Poverty’s Double Bind: Spend Once, Be Shamed Forever

The speaker draws a cruel contrast: if you’re not rich, you can spend in one evening your salary for the year, and everybody will stand around and jeer. That exaggeration feels like farce, but it captures a real double bind: the poor are condemned for any lapse, any extravagance, any mistake, because they aren’t supposed to have mistakes. The crowd’s reaction—standing around to jeer—makes poverty a public spectacle.

This is the poem’s key tension: money is treated as a moral quality. The rich can under-tip and waste “water,” but the poor can’t even spend their own money without being turned into entertainment.

Buying the Unbuyable: Corruption Presented as Convenience

The most unsettling lines are the ones delivered most casually: if you are rich you don’t have to think twice about buying a judge or a horse. The pairing is savage. A horse is a normal purchase; a judge is supposed to be beyond purchase. By placing them in the same breath, Nash shows how wealth flattens categories—ethics becomes just another errand.

Other items on the list—a lower instead of an upper, a new suit, a divorce—keep mixing necessity, status, and rupture. Teeth, clothing, marriage: body, appearance, and commitment all become adjustable when you have cash. The poem doesn’t romanticize the rich; it suggests that ease itself can be corrupting, because it removes the friction where conscience might live.

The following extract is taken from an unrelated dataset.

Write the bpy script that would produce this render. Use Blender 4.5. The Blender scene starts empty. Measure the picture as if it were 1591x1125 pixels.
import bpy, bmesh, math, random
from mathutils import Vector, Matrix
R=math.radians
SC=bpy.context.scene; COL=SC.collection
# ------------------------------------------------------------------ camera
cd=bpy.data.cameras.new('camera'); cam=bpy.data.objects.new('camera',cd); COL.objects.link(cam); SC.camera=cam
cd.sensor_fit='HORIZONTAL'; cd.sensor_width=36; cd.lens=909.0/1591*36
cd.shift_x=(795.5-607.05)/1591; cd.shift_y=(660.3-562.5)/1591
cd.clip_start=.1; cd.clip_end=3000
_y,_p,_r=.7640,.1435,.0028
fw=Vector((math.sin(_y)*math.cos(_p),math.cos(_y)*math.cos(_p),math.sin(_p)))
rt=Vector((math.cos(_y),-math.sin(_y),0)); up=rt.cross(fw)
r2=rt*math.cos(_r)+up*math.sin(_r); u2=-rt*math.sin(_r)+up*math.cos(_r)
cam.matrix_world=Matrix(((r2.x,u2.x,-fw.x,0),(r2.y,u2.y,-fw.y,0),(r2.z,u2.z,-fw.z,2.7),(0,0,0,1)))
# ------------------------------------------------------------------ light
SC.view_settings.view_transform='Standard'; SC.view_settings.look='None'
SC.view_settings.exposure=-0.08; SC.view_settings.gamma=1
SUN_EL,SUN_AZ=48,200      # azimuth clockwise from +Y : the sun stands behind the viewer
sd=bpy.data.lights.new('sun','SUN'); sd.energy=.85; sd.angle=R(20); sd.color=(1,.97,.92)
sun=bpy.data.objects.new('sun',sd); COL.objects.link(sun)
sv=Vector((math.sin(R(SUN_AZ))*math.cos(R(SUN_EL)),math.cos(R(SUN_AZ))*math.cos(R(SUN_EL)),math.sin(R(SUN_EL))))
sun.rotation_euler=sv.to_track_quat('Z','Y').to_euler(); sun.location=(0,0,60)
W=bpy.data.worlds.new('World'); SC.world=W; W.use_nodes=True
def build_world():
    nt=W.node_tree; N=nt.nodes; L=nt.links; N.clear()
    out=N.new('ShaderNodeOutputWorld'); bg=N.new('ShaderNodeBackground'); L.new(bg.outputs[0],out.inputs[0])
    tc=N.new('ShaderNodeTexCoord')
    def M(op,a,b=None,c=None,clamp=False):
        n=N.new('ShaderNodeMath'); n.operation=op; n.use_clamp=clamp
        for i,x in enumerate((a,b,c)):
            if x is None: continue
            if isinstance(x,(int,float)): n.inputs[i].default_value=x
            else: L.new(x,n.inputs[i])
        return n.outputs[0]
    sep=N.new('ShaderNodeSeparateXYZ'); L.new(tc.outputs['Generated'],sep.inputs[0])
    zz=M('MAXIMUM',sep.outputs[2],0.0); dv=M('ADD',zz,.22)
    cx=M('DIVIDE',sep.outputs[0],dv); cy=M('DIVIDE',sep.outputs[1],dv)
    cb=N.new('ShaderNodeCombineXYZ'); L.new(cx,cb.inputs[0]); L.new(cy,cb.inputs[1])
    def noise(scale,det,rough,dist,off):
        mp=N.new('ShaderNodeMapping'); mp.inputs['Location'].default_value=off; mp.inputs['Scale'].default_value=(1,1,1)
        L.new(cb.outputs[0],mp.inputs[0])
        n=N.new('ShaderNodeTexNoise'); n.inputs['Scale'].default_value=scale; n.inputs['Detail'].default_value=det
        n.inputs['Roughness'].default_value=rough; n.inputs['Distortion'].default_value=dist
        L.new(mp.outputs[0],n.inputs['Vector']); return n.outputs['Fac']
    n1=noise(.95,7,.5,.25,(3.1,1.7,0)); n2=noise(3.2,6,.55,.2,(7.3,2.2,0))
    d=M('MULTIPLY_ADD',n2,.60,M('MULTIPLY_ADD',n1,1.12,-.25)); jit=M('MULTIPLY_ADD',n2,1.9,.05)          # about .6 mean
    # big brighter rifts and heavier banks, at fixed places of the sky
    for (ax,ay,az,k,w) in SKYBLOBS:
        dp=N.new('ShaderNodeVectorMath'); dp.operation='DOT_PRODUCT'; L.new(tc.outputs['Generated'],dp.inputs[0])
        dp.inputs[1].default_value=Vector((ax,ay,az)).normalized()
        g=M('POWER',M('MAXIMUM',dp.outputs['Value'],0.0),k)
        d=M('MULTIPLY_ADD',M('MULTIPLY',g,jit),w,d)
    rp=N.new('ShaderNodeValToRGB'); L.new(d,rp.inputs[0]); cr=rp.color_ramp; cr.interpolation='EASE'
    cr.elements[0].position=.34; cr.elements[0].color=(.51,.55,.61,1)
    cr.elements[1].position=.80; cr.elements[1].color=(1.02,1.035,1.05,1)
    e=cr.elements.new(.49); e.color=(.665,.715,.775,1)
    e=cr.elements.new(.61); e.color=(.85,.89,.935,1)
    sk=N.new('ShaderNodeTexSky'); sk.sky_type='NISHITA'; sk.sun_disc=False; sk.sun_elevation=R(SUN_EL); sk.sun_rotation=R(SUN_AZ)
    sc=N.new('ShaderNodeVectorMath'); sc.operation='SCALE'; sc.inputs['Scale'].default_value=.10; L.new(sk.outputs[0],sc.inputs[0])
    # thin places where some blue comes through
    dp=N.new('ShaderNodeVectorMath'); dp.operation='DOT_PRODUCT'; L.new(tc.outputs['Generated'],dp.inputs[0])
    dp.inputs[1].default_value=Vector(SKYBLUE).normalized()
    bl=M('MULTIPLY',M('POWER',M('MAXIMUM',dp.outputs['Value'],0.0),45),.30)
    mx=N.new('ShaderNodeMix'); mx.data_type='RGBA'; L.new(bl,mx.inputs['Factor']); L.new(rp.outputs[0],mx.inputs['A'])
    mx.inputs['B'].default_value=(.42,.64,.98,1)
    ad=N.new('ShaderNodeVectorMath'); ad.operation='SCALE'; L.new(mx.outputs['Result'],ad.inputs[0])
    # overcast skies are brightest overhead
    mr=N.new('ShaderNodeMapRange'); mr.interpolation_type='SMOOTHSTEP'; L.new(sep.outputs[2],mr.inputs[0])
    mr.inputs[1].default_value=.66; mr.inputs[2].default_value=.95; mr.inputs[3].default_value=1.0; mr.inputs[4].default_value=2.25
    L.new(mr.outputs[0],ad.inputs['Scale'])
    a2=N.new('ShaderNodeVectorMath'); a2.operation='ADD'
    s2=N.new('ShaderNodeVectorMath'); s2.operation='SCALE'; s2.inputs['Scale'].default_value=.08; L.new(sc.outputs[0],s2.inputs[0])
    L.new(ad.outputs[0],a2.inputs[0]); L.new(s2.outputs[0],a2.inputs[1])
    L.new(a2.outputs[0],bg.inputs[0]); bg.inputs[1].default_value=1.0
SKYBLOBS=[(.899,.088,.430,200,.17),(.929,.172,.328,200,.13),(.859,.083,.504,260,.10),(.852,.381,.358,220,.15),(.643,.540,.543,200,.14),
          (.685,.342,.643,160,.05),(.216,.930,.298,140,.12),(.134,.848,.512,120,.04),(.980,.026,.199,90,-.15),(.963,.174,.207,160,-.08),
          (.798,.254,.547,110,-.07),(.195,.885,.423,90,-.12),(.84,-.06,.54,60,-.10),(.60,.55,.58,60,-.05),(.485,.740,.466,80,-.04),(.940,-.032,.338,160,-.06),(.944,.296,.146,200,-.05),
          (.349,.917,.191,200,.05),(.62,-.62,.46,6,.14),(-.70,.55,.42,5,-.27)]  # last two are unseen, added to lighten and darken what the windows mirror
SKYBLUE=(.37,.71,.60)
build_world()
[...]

Never Saying When, Sleeping In: The Dream That Condemns Itself

By the end, the speaker summarizes the fantasy: you never have to say When, and you can sleep until nine or ten. These are childish freedoms—no limits, no early alarm—yet they arrive after the chilling idea of purchasing justice. That sequencing matters: Nash makes the comforts feel complicit with the crimes. The desire to be very, very rich becomes both a confession and an indictment: the speaker wants the relief, but the poem has already shown what that relief is made of.

A Hard Question Hidden in the Punchline

If being rich means you can get away with things—stinginess, waste, even buying a judge—then what, exactly, is the speaker asking for at the end: happiness, or immunity? The poem’s joke keeps narrowing into a grim possibility: in this world, wealth isn’t just comfort, it’s a license that rewrites what counts as acceptable human behavior.